**YOUR TASK:** Please quote every line word for word.

**SOURCE MATERIAL:**
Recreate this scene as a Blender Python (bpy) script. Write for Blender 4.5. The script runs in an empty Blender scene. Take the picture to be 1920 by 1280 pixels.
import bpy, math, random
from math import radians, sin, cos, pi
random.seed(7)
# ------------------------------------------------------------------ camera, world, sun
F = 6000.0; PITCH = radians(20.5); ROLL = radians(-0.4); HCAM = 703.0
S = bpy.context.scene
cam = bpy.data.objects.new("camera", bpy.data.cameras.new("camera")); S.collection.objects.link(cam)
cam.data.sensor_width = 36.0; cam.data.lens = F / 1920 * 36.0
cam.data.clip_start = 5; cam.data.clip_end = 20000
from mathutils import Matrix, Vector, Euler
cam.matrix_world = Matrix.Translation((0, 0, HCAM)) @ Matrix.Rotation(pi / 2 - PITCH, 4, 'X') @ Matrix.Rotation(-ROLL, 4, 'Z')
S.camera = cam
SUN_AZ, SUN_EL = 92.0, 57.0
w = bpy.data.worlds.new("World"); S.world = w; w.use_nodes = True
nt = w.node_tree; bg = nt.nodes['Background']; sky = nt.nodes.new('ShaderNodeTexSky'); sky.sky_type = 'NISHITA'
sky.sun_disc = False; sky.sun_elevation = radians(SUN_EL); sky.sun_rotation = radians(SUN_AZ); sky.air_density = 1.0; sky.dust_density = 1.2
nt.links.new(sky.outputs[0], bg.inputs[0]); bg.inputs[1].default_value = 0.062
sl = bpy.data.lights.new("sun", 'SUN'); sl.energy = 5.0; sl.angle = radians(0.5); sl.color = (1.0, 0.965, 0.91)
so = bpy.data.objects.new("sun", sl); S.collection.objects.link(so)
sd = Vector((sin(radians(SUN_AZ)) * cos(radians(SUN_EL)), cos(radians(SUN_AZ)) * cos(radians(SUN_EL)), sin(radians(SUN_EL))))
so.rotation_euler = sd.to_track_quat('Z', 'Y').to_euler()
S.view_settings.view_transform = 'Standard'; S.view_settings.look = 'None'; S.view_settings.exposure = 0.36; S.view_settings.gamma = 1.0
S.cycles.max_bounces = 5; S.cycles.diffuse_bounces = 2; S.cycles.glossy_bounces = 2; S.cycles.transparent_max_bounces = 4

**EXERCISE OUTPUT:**
Recreate this scene as a Blender Python (bpy) script. Write for Blender 4.5. The script runs in an empty Blender scene. Take the picture to be 1920 by 1280 pixels.
import bpy, math, random
from math import radians, sin, cos, pi
random.seed(7)
# ------------------------------------------------------------------ camera, world, sun
F = 6000.0; PITCH = radians(20.5); ROLL = radians(-0.4); HCAM = 703.0
S = bpy.context.scene
cam = bpy.data.objects.new("camera", bpy.data.cameras.new("camera")); S.collection.objects.link(cam)
cam.data.sensor_width = 36.0; cam.data.lens = F / 1920 * 36.0
cam.data.clip_start = 5; cam.data.clip_end = 20000
from mathutils import Matrix, Vector, Euler
cam.matrix_world = Matrix.Translation((0, 0, HCAM)) @ Matrix.Rotation(pi / 2 - PITCH, 4, 'X') @ Matrix.Rotation(-ROLL, 4, 'Z')
S.camera = cam
SUN_AZ, SUN_EL = 92.0, 57.0
w = bpy.data.worlds.new("World"); S.world = w; w.use_nodes = True
nt = w.node_tree; bg = nt.nodes['Background']; sky = nt.nodes.new('ShaderNodeTexSky'); sky.sky_type = 'NISHITA'
sky.sun_disc = False; sky.sun_elevation = radians(SUN_EL); sky.sun_rotation = radians(SUN_AZ); sky.air_density = 1.0; sky.dust_density = 1.2
nt.links.new(sky.outputs[0], bg.inputs[0]); bg.inputs[1].default_value = 0.062
sl = bpy.data.lights.new("sun", 'SUN'); sl.energy = 5.0; sl.angle = radians(0.5); sl.color = (1.0, 0.965, 0.91)
so = bpy.data.objects.new("sun", sl); S.collection.objects.link(so)
sd = Vector((sin(radians(SUN_AZ)) * cos(radians(SUN_EL)), cos(radians(SUN_AZ)) * cos(radians(SUN_EL)), sin(radians(SUN_EL))))
so.rotation_euler = sd.to_track_quat('Z', 'Y').to_euler()
S.view_settings.view_transform = 'Standard'; S.view_settings.look = 'None'; S.view_settings.exposure = 0.36; S.view_settings.gamma = 1.0
S.cycles.max_bounces = 5; S.cycles.diffuse_bounces = 2; S.cycles.glossy_bounces = 2; S.cycles.transparent_max_bounces = 4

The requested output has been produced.